CNI Fall 2012 – Student-Driven Innovation: Simul8 group at UCLA Library

Student-Driven Innovation: Simul8 Group at UCLA Library
Kevin Rundblad, University of California, Los Angeles
Todd Grappone, University of California, Los Angeles

UCLA received from grant funding from Arcadia to do innovative library work. This project is about student-driven application development. What they get is that they’re being developed by the people who will use them. Trying to capture innovative startup culture in the Library.
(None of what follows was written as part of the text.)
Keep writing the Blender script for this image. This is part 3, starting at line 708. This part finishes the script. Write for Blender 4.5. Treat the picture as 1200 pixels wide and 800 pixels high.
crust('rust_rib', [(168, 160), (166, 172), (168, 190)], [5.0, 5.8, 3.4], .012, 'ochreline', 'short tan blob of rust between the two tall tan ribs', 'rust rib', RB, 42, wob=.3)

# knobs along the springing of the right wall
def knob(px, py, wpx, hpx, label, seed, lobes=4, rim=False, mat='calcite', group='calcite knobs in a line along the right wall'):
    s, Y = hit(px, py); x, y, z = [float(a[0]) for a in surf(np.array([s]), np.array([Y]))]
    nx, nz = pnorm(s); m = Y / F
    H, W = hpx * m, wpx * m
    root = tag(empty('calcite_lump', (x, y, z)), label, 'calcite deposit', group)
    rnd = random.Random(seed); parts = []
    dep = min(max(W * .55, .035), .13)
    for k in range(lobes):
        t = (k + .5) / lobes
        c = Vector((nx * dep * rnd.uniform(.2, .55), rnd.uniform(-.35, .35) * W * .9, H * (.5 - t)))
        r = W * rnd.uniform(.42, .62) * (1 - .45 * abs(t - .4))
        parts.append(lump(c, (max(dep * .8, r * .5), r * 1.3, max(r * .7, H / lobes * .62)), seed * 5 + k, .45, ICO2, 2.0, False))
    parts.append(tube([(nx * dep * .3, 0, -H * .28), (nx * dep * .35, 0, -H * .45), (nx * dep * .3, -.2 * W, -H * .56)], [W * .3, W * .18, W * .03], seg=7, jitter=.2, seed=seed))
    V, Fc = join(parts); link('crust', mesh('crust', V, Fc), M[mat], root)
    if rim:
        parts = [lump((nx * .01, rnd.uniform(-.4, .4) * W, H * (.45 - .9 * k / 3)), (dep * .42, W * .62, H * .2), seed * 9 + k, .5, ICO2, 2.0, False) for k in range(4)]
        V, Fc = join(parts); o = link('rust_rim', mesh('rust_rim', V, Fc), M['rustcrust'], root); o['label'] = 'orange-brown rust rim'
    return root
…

Their usual project management process doesn’t really get to the freeform chaotic process that is creativity at the student level.

Innovation Thesis: Great new development projects arise from startup-like cultures.
Qualities of a startup: Small, experimental, feedback loops.

2009: needed to find a way to understand users and build apps. Realized Library is good at defense, maintaining systems and keeping them running. But offense – ability to create new apps for newest devices wasn’t their strength. Students work in a startup mentality by nature. Can we create these types of experiences in a work structure? Working “like them” as much as working “with them”

“If you truly want to understand customers’ wants and needs, you need to remove the distance between you and them.”

Started with 5 students.

Founding concepts – leverage student skillsets. Looking for iOS/Android, PHP/Python/MySql, HTML/CSS/Javascript, Amazon Web Services. Students principle driver towards move to the cloud. Not waterfall – Innovation smeared over time. Requirements found in process. Start off creative. Get closer to user experience – implicit user research.

Focus – Mobile/Tablet/Web apps, iPhone/Android. Experiment with new devices and APIs. Build library value, and build value for students by providing a platform for their skills.

Students work independently on their own laptops. Weekly meeting & flexible hours. Using Github. The flexibility in the group is what gives it the power – have to control it like herding cats.

Kevin is the “glue” in the group – App planning. Prototyping – determine suitable technologies. Testing – detail, detail, detail. Find speed/ui issues, github issues.

This group pushes the Library in directions it might not have taken – like Amazon WS. This activity made some folks in the Library IT department uncomfortable, but it’s been great.